General Discussion
In reply to the discussion: Cashless society...yes or no? Pros or cons? [View all]hunter
(40,842 posts)My parents are artists. They live in a rain forest, drink and wash with water that falls on their roof, and eat locally grown food.
My dad had a union job somewhat related to his art so he earned a decent retirement.
Everyone in our family who has money got there by accident.
The rest of us are perpetually starving artists, scientists, dreamers, and altruists.
I may die on the streets, and I've been homeless as a young man, but it's still "just money." There's something odd, unnatural, and even distasteful about distilling most everything humans do into a single metric.

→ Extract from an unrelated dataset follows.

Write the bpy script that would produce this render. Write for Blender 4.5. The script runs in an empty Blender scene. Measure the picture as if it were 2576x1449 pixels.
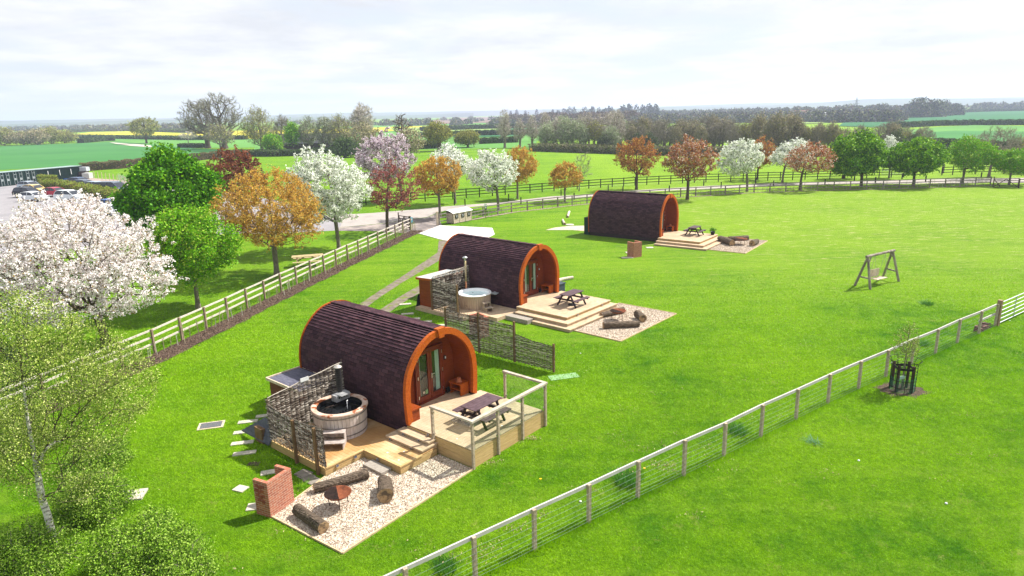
import bpy, math, random
import numpy as np
from mathutils import Vector, Matrix
random.seed(7); rng = np.random.default_rng(7)
D = bpy.data; SC = bpy.context.scene; COL = SC.collection
R = math.radians
# ------------------------------------------------------------------ camera
F_PX, CAM_H, HOR_Y, HOR_SL, PW = 1680.0, 11.5, 285.0, 0.0227, 2576.0
_roll = math.atan(HOR_SL)
_pitch = math.atan((724.5 - HOR_Y) * math.cos(_roll) / F_PX)
FWD = np.array([0, math.cos(_pitch), -math.sin(_pitch)])
_r0 = np.array([1., 0, 0]); _u0 = np.cross(_r0, FWD)
RT = math.cos(_roll) * _r0 - math.sin(_roll) * _u0
UP = math.sin(_roll) * _r0 + math.cos(_roll) * _u0
cd = D.cameras.new('camera'); cam = D.objects.new('camera', cd); COL.objects.link(cam)
cd.sensor_width = 36; cd.lens = F_PX / PW * 36; cd.clip_start = .2; cd.clip_end = 40000
cam.matrix_world = Matrix(((RT[0], UP[0], -FWD[0], 0), (RT[1], UP[1], -FWD[1], 0), (RT[2], UP[2], -FWD[2], CAM_H), (0, 0, 0, 1)))
SC.camera = cam
def ray(x, y): return (x - 1288) / F_PX * RT - (y - 724.5) / F_PX * UP + FWD
def G(x, y, z=0.0):
    d = ray(x, y); t = (z - CAM_H) / d[2]; return np.array([t * d[0], t * d[1], z])
def hz(b, tx, ty):                       # height of the point above ground point b seen at the pixel
    d = ray(tx, ty); t = math.hypot(b[0], b[1]) / math.hypot(d[0], d[1]); return CAM_H + t * d[2]
# ------------------------------------------------------------------ light
SUN_AZ, SUN_EL = 27.0, 50.0               # azimuth measured from +x towards +y
W = D.worlds.new('World'); SC.world = W; W.use_nodes = True
nt = W.node_tree; nt.nodes.clear()
def N(nt, t, **k):
    n = nt.nodes.new(t)
    for a, b in k.items():
        if a.startswith('i_'): n.inputs[a[2:].replace('_', ' ')].default_value = b
        else: setattr(n, a, b)
    return n
sky = N(nt, 'ShaderNodeTexSky', sky_type='NISHITA', sun_disc=False, sun_elevation=R(SUN_EL), sun_rotation=R(90 - SUN_AZ), altitude=100, air_density=1.0, dust_density=2.0, ozone_density=1.0)
tc = N(nt, 'ShaderNodeTexCoord')
sep = N(nt, 'ShaderNodeSeparateXYZ'); nt.links.new(tc.outputs['Generated'], sep.inputs[0])
zc = N(nt, 'ShaderNodeMath', operation='MAXIMUM'); nt.links.new(sep.outputs[2], zc.inputs[0]); zc.inputs[1].default_value = 0.0
za = N(nt, 'ShaderNodeMath', operation='ADD'); nt.links.new(zc.outputs[0], za.inputs[0]); za.inputs[1].default_value = .10
dv = N(nt, 'ShaderNodeVectorMath', operation='DIVIDE'); nt.links.new(tc.outputs['Generated'], dv.inputs[0])
cb = N(nt, 'ShaderNodeCombineXYZ'); nt.links.new(za.outputs[0], cb.inputs[0]); nt.links.new(za.outputs[0], cb.inputs[1]); cb.inputs[2].default_value = 1
nt.links.new(cb.outputs[0], dv.inputs[1])
n1 = N(nt, 'ShaderNodeTexNoise', noise_dimensions='3D'); n1.inputs['Scale'].default_value = .55; n1.inputs['Detail'].default_value = 9; n1.inputs['Roughness'].default_value = .58; n1.inputs['Distortion'].default_value = .3
nt.links.new(dv.outputs[0], n1.inputs['Vector'])
r1 = N(nt, 'ShaderNodeValToRGB'); nt.links.new(n1.outputs[0], r1.inputs[0])
r1.color_ramp.elements[0].position = .40; r1.color_ramp.elements[0].color = (0, 0, 0, 1)
r1.color_ramp.elements[1].position = .52; r1.color_ramp.elements[1].color = (1, 1, 1, 1)
n2 = N(nt, 'ShaderNodeTexNoise'); n2.inputs['Scale'].default_value = 1.1; n2.inputs['Detail'].default_value = 8; n2.inputs['Roughness'].default_value = .6
nt.links.new(dv.outputs[0], n2.inputs['Vector'])
r2 = N(nt, 'ShaderNodeValToRGB'); nt.links.new(n2.outputs[0], r2.inputs[0])
r2.color_ramp.elements[0].position = .38; r2.color_ramp.elements[0].color = (7.7, 7.9, 8.5, 1)
r2.color_ramp.elements[1].position = .60; r2.color_ramp.elements[1].color = (10.2, 10.2, 10.3, 1)
gap = N(nt, 'ShaderNodeMix', data_type='RGBA'); gap.inputs[0].default_value = .12
gap.inputs[6].default_value = (8.2, 8.9, 10.0, 1); nt.links.new(sky.outputs[0], gap.inputs[7])
mx = N(nt, 'ShaderNodeMix', data_type='RGBA'); nt.links.new(r1.outputs[0], mx.inputs[0]); nt.links.new(gap.outputs[2], mx.inputs[6]); nt.links.new(r2.outputs[0], mx.inputs[7])
bg = N(nt, 'ShaderNodeBackground'); bg.inputs[1].default_value = .053; nt.links.new(mx.outputs[2], bg.inputs[0])
wo = N(nt, 'ShaderNodeOutputWorld'); nt.links.new(bg.outputs[0], wo.inputs[0])
sl = D.lights.new('sun', 'SUN'); sl.energy = 5.0; sl.angle = R(.6); sl.color = (1, .955, .88)
sun = D.objects.new('sun', sl); COL.objects.link(sun)
sd = Vector((math.cos(R(SUN_AZ)) * math.cos(R(SUN_EL)), math.sin(R(SUN_AZ)) * math.cos(R(SUN_EL)), math.sin(R(SUN_EL))))
sun.rotation_euler = sd.to_track_quat('Z', 'Y').to_euler()
SC.view_settings.view_transform = 'Standard'; SC.view_settings.look = 'None'; SC.view_settings.exposure = 0.95; SC.view_settings.gamma = 1
SC.cycles.max_bounces = 6; SC.cycles.transparent_max_bounces = 12; SC.cycles.volume_bounces = 1

# ------------------------------------------------------------------ materials
MATS = {}
def newmat(name):
    m = D.materials.new(name); m.use_nodes = True; MATS[name] = m
    t = m.node_tree; b = t.nodes['Principled BSDF']; return m, t, b
def L(t, a, b): t.links.new(a, b)
def coords(t, kind='Object', scale=(1, 1, 1), rot=(0, 0, 0)):
    c = N(t, 'ShaderNodeTexCoord'); mp = N(t, 'ShaderNodeMapping'); mp.inputs['Scale'].default_value = scale; mp.inputs['Rotation'].default_value = rot
    L(t, c.outputs[kind], mp.inputs[0]); return mp.outputs[0]
def mixc(t, f, a, b, blend='MIX'):
    m = N(t, 'ShaderNodeMix', data_type='RGBA', blend_type=blend)
    for i, v in ((0, f), (6, a), (7, b)):
        if hasattr(v, 'is_output') or isinstance(v, bpy.types.NodeSocket): L(t, v, m.inputs[i])
        else: m.inputs[i].default_value = v if i == 0 else (*v, 1)
    return m.outputs[2]
def noise(t, v, scale, detail=4, rough=.55, lo=.35, hi=.65, dist=0):
    n = N(t, 'ShaderNodeTexNoise'); n.inputs['Scale'].default_value = scale; n.inputs['Detail'].default_value = detail; n.inputs['Roughness'].default_value = rough; n.inputs['Distortion'].default_value = dist
    L(t, v, n.inputs['Vector']); r = N(t, 'ShaderNodeMapRange'); r.inputs[1].default_value = lo; r.inputs[2].default_value = hi; L(t, n.outputs[0], r.inputs[0]); return r.outputs[0]
def bump(t, b, h, st, dist=.02):
    n = N(t, 'ShaderNodeBump'); n.inputs['Strength'].default_value = st; n.inputs['Distance'].default_value = dist; L(t, h, n.inputs['Height']); L(t, n.outputs[0], b.inputs['Normal'])
def M(name, c1, c2=None, sc=6, rough=.8, st=(1, 1, 1), bmp=0, metal=0, c3=None, sc3=1.2, lo=.35, hi=.65, lo3=.5, hi3=.62, spec=.3, bd=.02):
    spec = min(spec, .12) if spec == .3 and rough > .45 else spec
    if name in MATS: return MATS[name]
    m, t, b = newmat(name); b.inputs['Roughness'].default_value = rough; b.inputs['Metallic'].default_value = metal; b.inputs['Specular IOR Level'].default_value = spec
    if c2 is None: c2 = tuple(x * .75 for x in c1)
    v = coords(t, scale=st); f = noise(t, v, sc, 5, .6, lo, hi); c = mixc(t, f, c2, c1)
    if c3 is not None:
        f3 = noise(t, coords(t), sc3, 4, .6, lo3, hi3); c = mixc(t, f3, c, c3)
    L(t, c, b.inputs['Base Color'])
    if bmp: bump(t, b, f, bmp, bd)
    return m
def leafmat(name, cols, rough=.6, trans=.35):
    # cols: list of (share, colour)
    m, t, b = newmat(name); b.inputs['Roughness'].default_value = rough; b.inputs['Specular IOR Level'].default_value = .08
    g = N(t, 'ShaderNodeNewGeometry'); r = N(t, 'ShaderNodeValToRGB'); r.color_ramp.interpolation = 'CONSTANT'; L(t, g.outputs['Random Per Island'], r.inputs[0])
    acc = 0; el = r.color_ramp.elements
    for i, (s, c) in enumerate(cols):
        e = el[0] if i == 0 else (el[1] if i == 1 else el.new(acc)); e.position = acc; e.color = (*c, 1); acc += s
    if len(cols) == 1: el[1].position = 1; el[1].color = (*cols[0][1], 1)
    f = noise(t, coords(t), .9, 3, .6, .3, .7)
    c = mixc(t, f, r.outputs[0], (.80, .80, .80), 'MULTIPLY'); 
    h = N(t, 'ShaderNodeHueSaturation'); L(t, c, h.inputs['Color']); 
    vv = N(t, 'ShaderNodeMapRange'); vv.inputs[3].default_value = 1.0; vv.inputs[4].default_value = 1.25; L(t, f, vv.inputs[0]); L(t, vv.outputs[0], h.inputs['Value'])
    L(t, h.outputs[0], b.inputs['Base Color'])
    tr = N(t, 'ShaderNodeBsdfTranslucent'); L(t, h.outputs[0], tr.inputs[0])
    ms = N(t, 'ShaderNodeMixShader'); ms.inputs[0].default_value = trans * .6; L(t, b.outputs[0], ms.inputs[1]); L(t, tr.outputs[0], ms.inputs[2])
    L(t, ms.outputs[0], t.nodes['Material Output'].inputs[0]); return m
def wood(name, c1, c2, axis=0, rough=.65, bmp=.15, knots=True):
    st = [9, 9, 9]; st[axis] = .6
    m = M(name, c1, c2, sc=2.5, rough=rough, st=tuple(st), bmp=bmp, c3=tuple(x * .55 for x in c2) if knots else None, sc3=5, lo3=.62, hi3=.72, bd=.01); return m
ORANGE = M('orange_timber', (.44, .100, .012), (.32, .062, .008), sc=2.5, st=(1.2, 6, 6), rough=.5, bmp=.1, c3=(.30, .05, .008), sc3=3, lo3=.6, hi3=.75)
ORANGE_B = M('orange_boards', (.27, .055, .010), (.18, .034, .007), sc=3, st=(1, 1, 14), rough=.55, bmp=.35, bd=.03, c3=(.22, .035, .006), sc3=9, lo3=.62, hi3=.74)
DOORW = M('door_timber', (.20, .035, .012), (.13, .022, .009), sc=4, rough=.4)
DECK = M('deck_boards', (.56, .425, .29), (.42, .305, .195), sc=1.5, st=(3, 3, 3), rough=.6, c3=(.36, .27, .18), sc3=1.1, lo3=.48, hi3=.72)
DECK_WET = M('deck_boards_stained', (.46, .27, .11), (.36, .19, .07), sc=1.0, rough=.45, c3=(.60, .42, .24), sc3=.7, lo3=.45, hi3=.62)
DECK_SIDE = M('deck_side_boards', (.52, .36, .17), (.42, .28, .12), sc=3, st=(1, 1, 8), rough=.7, bmp=.2)
GREYWOOD = M('weathered_wood', (.46, .37, .28), (.30, .235, .17), sc=5, st=(2, 2, 2), rough=.8, bmp=.3)
PALEWOOD = M('pale_wood', (.62, .52, .40), (.45, .36, .26), sc=5, rough=.8, bmp=.3, c3=(.25, .18, .12), sc3=8, lo3=.66, hi3=.74)
BROWNPOST = M('brown_post', (.22, .135, .07), (.12, .075, .04), sc=6, st=(2, 2, 1), rough=.8, bmp=.3)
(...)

My own "hard-wiring" evolved long before there was money. The reality of most human history, going back millions of years if you like, was to live within a community of people who shared, or more dangerously, not sharing, leaving the community, and living entirely alone.
Money as we know it now is a recent invention. Trade measured by diverse metrics and simple sharing are what we, as a social species, are "hard-wired" to do. Money is a recent invention.
Of all the intelligent social species on earth (there are quite a few) only modern urban humans relate almost everything to money. I think that's a failing, not an accomplishment, and one of the root causes of the current mass extinction event.
Nature will restore herself and your money will be worthless. We as humans can hold onto our money and become just as worthless and extinct, or we can let go of our money and live on in some kind of harmony with our own nature and the nature of life on earth.